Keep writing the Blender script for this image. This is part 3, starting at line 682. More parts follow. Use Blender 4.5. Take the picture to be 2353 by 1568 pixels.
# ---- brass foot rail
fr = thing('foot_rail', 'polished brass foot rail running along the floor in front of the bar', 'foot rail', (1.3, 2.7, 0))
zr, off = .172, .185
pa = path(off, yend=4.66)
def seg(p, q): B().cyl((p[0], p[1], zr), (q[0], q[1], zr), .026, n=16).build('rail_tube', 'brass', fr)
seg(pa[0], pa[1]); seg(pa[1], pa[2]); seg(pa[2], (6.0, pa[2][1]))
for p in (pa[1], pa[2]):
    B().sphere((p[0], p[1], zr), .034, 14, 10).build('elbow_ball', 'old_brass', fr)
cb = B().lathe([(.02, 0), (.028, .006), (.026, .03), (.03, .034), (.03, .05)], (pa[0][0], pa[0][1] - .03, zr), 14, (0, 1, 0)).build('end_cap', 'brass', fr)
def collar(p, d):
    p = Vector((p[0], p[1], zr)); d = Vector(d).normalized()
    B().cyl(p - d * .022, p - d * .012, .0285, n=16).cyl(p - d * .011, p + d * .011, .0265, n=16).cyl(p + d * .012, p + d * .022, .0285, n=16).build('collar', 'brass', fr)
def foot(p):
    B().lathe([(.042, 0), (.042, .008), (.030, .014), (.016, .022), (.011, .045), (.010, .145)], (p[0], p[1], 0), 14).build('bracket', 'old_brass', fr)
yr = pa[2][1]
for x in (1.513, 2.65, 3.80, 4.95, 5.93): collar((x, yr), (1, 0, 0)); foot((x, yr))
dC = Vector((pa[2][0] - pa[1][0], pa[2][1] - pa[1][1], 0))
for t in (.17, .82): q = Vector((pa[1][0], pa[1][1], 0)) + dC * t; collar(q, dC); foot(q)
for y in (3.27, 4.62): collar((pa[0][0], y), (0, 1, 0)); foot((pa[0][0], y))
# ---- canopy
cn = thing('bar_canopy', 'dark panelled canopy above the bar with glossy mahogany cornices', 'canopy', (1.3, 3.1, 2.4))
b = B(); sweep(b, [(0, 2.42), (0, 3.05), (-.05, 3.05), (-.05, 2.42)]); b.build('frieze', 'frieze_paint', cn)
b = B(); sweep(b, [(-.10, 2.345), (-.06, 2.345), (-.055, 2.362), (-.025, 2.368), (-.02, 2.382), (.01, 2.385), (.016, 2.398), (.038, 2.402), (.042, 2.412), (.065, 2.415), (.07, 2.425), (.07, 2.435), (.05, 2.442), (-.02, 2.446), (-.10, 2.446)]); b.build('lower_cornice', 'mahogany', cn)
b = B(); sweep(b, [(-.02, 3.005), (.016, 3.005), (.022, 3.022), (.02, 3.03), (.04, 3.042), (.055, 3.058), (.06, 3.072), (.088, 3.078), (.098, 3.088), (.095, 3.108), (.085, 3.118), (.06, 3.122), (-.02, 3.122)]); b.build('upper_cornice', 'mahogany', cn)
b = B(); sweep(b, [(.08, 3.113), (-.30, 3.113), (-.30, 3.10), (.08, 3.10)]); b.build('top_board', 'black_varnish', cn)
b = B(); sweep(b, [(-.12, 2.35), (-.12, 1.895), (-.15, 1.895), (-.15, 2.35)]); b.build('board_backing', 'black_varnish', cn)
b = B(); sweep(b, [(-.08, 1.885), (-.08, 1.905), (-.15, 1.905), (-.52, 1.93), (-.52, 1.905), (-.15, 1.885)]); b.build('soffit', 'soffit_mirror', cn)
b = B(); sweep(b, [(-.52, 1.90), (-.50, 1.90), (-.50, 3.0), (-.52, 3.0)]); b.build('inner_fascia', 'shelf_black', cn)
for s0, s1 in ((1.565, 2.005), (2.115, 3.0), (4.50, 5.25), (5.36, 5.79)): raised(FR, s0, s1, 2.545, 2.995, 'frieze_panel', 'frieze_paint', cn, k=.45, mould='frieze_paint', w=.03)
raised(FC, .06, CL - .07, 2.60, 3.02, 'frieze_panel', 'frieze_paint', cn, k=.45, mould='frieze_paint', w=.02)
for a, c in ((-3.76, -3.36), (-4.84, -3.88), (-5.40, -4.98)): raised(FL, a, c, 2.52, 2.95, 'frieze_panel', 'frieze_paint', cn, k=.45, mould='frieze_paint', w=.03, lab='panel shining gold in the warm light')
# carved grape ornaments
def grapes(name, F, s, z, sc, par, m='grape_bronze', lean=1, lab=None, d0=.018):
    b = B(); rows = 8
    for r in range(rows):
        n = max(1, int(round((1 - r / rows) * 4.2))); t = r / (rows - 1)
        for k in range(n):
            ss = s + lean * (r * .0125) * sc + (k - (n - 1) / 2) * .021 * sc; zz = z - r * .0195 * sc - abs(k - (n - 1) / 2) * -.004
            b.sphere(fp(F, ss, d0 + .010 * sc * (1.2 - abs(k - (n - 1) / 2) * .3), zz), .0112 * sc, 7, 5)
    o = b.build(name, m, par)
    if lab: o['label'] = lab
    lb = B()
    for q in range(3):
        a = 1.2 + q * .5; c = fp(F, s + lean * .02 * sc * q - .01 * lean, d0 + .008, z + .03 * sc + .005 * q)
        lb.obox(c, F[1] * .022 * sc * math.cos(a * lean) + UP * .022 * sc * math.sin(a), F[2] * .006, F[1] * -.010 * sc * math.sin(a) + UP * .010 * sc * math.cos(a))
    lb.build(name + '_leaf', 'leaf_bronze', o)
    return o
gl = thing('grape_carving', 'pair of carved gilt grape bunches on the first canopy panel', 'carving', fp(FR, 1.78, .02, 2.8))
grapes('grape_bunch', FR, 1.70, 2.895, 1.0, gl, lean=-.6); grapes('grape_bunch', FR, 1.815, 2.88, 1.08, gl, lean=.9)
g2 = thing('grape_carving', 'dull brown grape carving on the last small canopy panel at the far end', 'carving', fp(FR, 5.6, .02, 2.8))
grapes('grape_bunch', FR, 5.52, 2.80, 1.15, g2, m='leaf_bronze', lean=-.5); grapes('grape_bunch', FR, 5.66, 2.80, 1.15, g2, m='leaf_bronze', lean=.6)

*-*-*

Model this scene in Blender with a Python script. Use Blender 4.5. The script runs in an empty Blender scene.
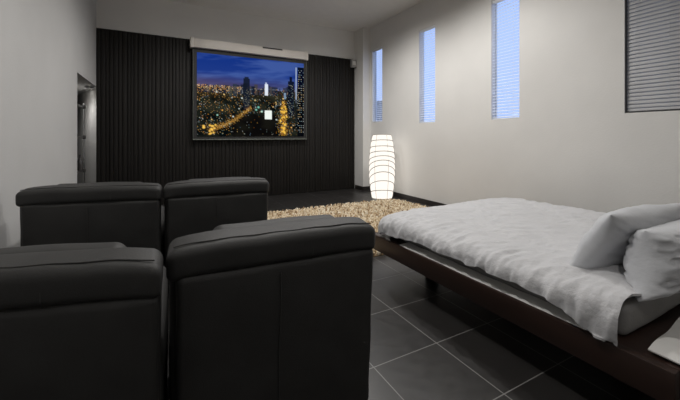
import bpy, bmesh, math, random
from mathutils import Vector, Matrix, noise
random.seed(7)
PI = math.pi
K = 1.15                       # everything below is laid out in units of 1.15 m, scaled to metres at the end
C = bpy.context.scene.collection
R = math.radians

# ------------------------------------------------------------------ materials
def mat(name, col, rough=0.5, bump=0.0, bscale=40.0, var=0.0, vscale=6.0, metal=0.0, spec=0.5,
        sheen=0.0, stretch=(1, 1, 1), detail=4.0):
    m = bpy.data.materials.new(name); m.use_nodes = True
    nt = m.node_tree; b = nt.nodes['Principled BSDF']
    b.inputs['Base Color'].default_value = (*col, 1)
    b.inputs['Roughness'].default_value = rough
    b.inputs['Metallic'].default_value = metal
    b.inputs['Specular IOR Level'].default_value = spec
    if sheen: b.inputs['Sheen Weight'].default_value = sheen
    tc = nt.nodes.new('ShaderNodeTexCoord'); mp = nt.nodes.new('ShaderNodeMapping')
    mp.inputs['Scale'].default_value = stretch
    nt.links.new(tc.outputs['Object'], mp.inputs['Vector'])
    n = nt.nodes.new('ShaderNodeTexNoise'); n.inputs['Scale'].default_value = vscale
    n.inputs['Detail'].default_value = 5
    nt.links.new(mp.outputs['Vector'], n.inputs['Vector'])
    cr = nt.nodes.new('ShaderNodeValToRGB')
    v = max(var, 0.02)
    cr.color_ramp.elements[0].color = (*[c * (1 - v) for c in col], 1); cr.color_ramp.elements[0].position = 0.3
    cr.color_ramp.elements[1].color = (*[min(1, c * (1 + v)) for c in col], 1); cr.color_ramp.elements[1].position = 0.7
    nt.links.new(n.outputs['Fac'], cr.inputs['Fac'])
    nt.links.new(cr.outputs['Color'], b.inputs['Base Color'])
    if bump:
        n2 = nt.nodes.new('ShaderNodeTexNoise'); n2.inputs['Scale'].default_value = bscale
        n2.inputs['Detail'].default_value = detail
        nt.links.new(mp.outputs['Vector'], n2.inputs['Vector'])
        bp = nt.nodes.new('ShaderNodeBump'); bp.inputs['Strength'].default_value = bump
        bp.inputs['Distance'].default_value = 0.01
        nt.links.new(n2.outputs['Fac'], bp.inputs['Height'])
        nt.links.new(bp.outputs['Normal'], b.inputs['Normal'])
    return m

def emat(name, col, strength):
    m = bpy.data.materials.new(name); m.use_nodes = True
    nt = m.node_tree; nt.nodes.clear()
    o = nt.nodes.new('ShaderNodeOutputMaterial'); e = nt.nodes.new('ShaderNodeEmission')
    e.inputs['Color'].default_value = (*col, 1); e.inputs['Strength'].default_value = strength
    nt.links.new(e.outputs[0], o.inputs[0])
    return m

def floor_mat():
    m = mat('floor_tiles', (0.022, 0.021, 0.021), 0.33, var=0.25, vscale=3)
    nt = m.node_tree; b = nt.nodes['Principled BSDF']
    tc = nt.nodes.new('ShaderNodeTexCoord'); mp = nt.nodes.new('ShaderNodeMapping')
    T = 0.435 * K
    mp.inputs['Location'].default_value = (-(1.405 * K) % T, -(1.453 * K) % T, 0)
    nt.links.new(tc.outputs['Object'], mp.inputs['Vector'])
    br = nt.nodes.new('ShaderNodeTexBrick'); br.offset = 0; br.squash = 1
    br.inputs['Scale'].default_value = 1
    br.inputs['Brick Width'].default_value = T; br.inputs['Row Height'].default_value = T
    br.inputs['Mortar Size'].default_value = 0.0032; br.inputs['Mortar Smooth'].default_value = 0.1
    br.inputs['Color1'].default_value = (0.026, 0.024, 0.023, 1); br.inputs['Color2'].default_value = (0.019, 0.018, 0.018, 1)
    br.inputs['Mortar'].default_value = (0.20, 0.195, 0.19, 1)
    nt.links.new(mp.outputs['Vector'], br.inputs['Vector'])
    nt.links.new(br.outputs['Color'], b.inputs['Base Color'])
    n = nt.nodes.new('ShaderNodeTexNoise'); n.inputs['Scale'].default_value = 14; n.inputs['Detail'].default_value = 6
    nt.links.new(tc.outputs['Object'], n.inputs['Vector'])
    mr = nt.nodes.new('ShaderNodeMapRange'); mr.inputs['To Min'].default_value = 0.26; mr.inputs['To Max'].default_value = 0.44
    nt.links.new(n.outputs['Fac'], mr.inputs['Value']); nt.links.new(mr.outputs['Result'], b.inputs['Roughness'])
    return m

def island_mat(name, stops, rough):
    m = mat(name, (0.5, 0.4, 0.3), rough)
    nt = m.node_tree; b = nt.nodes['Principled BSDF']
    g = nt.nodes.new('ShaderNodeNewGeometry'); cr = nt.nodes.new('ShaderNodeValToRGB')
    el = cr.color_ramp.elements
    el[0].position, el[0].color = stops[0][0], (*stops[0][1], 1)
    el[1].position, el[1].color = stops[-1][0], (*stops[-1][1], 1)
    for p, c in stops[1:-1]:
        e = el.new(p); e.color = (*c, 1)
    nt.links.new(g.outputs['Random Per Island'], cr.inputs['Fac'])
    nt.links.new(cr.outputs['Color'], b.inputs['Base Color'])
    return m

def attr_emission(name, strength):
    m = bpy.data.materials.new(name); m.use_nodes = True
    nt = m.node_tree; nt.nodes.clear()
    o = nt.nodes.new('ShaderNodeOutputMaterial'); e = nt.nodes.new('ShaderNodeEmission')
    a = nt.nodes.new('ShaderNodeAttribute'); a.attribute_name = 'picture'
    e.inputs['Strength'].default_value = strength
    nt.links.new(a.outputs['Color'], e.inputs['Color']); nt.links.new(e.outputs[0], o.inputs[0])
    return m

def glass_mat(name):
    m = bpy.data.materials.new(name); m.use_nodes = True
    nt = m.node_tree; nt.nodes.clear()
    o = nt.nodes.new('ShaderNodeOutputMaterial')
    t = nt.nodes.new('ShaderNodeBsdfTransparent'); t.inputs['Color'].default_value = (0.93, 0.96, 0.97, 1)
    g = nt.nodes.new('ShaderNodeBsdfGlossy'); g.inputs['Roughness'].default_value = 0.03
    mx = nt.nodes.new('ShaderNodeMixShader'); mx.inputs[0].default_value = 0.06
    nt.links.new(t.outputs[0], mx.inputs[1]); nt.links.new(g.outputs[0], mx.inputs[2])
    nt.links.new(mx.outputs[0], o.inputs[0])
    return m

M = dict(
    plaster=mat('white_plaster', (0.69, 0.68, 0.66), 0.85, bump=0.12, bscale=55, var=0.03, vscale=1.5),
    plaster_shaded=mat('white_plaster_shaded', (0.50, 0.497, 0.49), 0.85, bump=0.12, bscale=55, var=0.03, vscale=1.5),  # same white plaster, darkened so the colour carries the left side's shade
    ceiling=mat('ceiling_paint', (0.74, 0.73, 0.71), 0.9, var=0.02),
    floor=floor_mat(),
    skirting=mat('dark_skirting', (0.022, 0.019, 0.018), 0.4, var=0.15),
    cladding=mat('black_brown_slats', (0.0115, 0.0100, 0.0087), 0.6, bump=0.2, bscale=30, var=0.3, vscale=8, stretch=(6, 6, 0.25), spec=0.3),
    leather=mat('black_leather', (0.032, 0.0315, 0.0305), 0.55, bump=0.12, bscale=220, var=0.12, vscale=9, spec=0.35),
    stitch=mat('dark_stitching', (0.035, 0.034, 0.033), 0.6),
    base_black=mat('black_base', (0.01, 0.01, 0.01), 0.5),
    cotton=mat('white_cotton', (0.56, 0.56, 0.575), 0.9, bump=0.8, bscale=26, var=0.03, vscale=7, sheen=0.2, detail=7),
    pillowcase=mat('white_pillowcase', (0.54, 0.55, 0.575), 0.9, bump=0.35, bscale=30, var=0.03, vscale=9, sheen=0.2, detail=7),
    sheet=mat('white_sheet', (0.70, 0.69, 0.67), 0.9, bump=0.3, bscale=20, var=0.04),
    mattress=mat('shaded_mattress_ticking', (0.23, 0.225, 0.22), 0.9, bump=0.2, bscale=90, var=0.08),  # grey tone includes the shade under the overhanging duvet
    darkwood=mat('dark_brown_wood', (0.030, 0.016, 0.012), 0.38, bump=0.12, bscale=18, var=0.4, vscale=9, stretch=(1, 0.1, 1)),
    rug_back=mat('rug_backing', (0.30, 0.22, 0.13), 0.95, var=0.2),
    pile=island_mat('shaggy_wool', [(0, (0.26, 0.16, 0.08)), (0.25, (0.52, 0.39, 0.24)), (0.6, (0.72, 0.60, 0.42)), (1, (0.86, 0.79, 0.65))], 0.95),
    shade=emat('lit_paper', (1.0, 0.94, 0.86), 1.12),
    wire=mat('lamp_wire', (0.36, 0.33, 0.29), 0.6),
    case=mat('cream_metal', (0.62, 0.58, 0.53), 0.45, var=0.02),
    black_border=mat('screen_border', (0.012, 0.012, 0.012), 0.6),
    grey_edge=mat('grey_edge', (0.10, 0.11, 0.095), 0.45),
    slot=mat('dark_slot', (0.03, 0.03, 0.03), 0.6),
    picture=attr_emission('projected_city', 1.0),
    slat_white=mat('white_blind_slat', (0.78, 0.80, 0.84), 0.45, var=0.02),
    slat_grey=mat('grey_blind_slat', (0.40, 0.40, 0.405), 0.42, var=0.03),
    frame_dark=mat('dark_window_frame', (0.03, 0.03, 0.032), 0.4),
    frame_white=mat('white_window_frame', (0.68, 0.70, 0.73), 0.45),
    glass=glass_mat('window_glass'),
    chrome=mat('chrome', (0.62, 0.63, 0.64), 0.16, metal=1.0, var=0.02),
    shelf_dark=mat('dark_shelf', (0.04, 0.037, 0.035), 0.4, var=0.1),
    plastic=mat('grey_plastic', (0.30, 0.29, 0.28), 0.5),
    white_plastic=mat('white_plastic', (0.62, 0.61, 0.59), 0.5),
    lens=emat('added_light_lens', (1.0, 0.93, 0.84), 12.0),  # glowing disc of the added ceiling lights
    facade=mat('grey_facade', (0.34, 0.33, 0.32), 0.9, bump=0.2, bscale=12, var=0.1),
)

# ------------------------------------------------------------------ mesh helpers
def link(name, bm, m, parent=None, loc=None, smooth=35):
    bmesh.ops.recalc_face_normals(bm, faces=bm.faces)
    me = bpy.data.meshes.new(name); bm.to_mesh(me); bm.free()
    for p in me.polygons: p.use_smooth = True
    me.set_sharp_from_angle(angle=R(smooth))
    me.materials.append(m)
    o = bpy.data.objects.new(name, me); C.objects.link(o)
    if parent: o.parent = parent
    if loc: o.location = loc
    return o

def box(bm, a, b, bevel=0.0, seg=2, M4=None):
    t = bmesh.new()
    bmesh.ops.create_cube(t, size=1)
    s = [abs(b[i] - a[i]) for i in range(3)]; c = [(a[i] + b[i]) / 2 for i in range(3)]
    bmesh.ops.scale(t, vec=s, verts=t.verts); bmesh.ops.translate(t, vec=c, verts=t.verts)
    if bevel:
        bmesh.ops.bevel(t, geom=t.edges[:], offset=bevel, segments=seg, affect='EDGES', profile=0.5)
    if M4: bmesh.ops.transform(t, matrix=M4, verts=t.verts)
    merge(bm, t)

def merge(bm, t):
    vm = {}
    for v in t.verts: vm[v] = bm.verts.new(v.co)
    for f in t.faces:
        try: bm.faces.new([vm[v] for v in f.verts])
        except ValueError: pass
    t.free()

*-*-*

• PROBLEM REQUIREMENTS: Only the lines from the one with "Model this scene" through the one with "R = math.radians" belong in your copy; retype them exactly and drop any pictures.

• WRITTEN ANSWER:
Model this scene in Blender with a Python script. Use Blender 4.5. The script runs in an empty Blender scene.
import bpy, bmesh, math, random
from mathutils import Vector, Matrix, noise
random.seed(7)
PI = math.pi
K = 1.15                       # everything below is laid out in units of 1.15 m, scaled to metres at the end
C = bpy.context.scene.collection
R = math.radians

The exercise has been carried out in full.